BY JOHNNY DAYANG
President Duterte’s campaign mantra in 2016 was the vow to embrace transparency as a way of fighting and corruption in government. It was a pledge that resonated in the minds of voters who, believing in his promise, trooped to the polls to back his agenda of change.
True enough, on July 23, 2016, less than two months in his presidency, Duterte signed Executive Order No. 2, the Freedom of Information (FOI) Program, a first in the country.
But this pledge has since been defied with impunity, especially in the way agencies block requests for issuance of reproduced Statement of Assets, Liabilities, and Net Worth (SALN). This reluctance became obvious to the investigative press right when doing scrutiny of the President’s wealth and that of his closest allies.
But the worse rebuff took place a month ago.
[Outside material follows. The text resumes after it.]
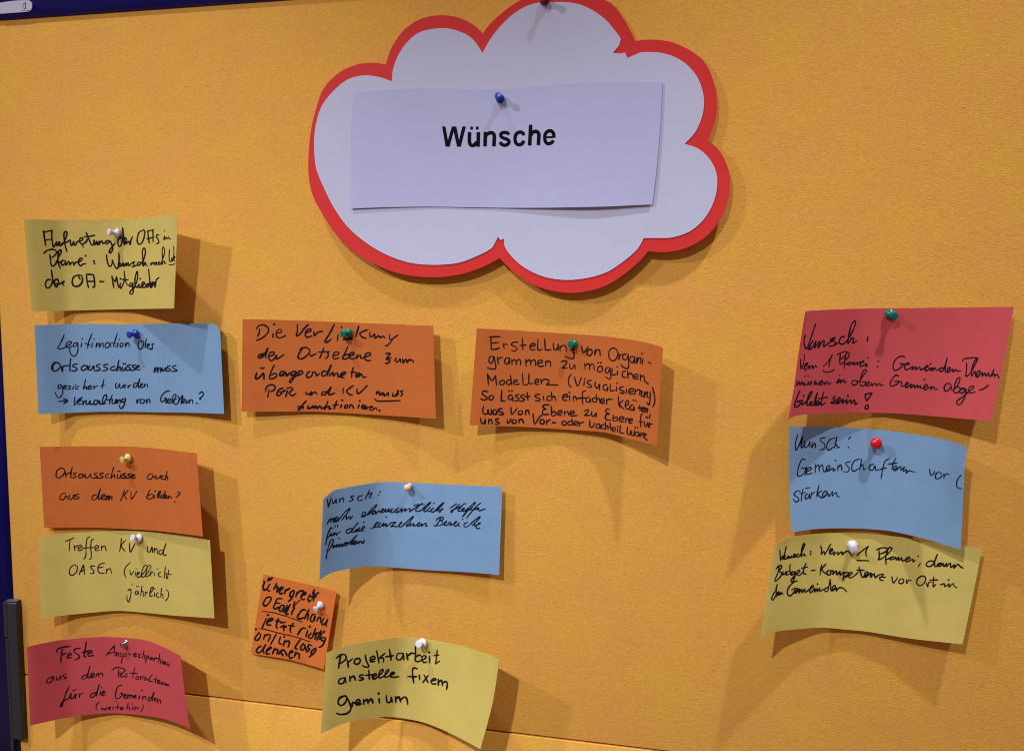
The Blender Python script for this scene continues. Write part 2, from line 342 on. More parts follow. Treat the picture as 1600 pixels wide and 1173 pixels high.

In September 2020, the Supreme Court, still licking the wounds endured following the removal of former Chief Justice Maria Lourdes Sereno, turned down the requests of the Office of the Solicitor General and a suspended lawyer for the release of Justice Marvic Leonen’s SALN.
In the same vein, the Office of the Ombudsman issued Memorandum Circular No. 1, Series of 2020, effectively making SALN release as a tool for lifestyle check nearly impossible.
Ombudsman Samuel Martires pointed out that SALNs have become a source of extortion for some media practitioners, saying there is no law that institutionalizes lifestyle check. He explained that the anti-graft body is not the only source of SALNs but offices like the Civil Service Commission and the mother agencies can also be sources of the same coveted documents.
And if in a sounding board, the Palace, through its dithering mouthpiece, hastily came out with a statement backing the Ombudsman in its effort to stop the lifestyle checks of public servants suspected of stealing taxpayers’ money.
These developments, if pieced together, provide the public an inconvenient truth that transparency, for all it is worth in bringing down red tape in government, is a farce and not the Duterte administration’s cup of tea.
For if indeed the State has the common sense to bring down people engaged in shady deals, releasing SALNs, even if it causes injury to some public servants, should be viewed broadly as a tool to deter corruption against all form of malpractices in government.
The Ombudsman may be right in arguing corruption in bureaucracy is caused by the collapse in personal values but shielding shady deals from being exposed by refusing to issue SALNs is a misplaced argument.